Pour les plus assidus d’entre nous, finies les soirées pantoufles de fin de semaine. On est trop bêtes pour se révolter, alors on va y aller au match le dimanche soir, même en traînant les pieds. Parce qu’on a l’abonnement. Et puis parce que l’affiche est pas si mal. Et puis après tout, ça va concerner qu’une ou deux fois notre club dans la saison.

Mais quid du grand public, si cher à Massimo ? Il va se déplacer le dimanche soir à la patinoire le grand public ? Se poser la question, c’est y répondre. Le grand public, il va poser son derche devant la TV et peut-être qu’il regardera le match.
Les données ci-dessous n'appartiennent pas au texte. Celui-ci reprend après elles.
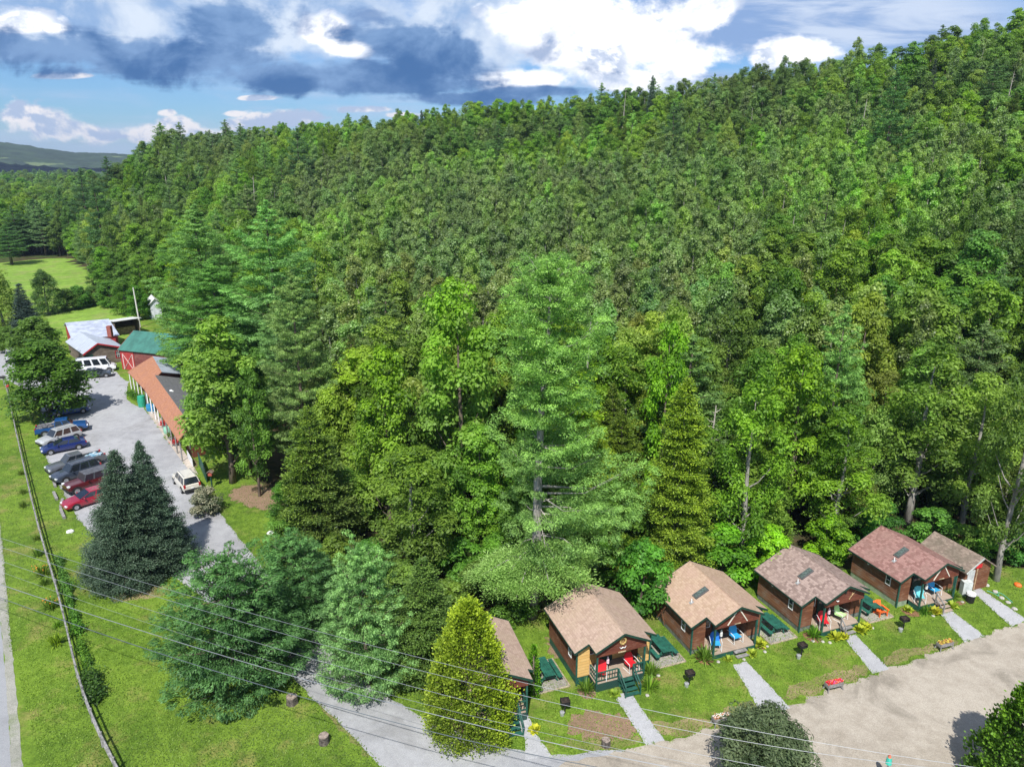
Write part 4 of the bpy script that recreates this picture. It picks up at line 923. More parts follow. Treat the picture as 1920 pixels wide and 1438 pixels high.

Ou peut-être que non en fait. Et puis les joueurs, il sont contents de jouer le dimanche soir ? On s’en fout, ils sont payés assez cher pour qu’en plus il faille leur demander leur avis.

Petit à petit, on déplace le curseur. Tout pour les pros du canapé, rien pour ceux du stade. On prend surtout en compte les intérêts de ce qui rapporte le plus d’argent. Et ce n’est que le début. Bientôt, il y aura tous les jours un match à 19h et un autre à 21h pour en passer plus à la télé. Et entre les tiers temps, 22 minutes de pause pour mettre plus de pub et se faire à bouffer à la maison. C’est la direction que d’autres sports ont déjà prise et vers laquelle le hockey suisse semble aussi se diriger. Et si un jour, il n’y a plus qu’un public de kisscameurs à la patinoire, on foutra une bande son pour l’ambiance, c’est pas grave.

Vous aurez compris le propos. Les clubs sont contents d’engranger le pognon des droits. Les acteurs télévisuels s’évertuent surtout au final à défendre en premier lieu leur bout de gras. Et les supporters les plus assidus passent au second plan. Au-delà de toute cette affaire, cela serait surtout mignon que la National League essaie aussi de ne pas trop s’éloigner de la base la plus solide de ses fans. Ne serait-ce juste que pour retarder un tantinet le déplacement du curseur vers le tout pour le lucratif canapé.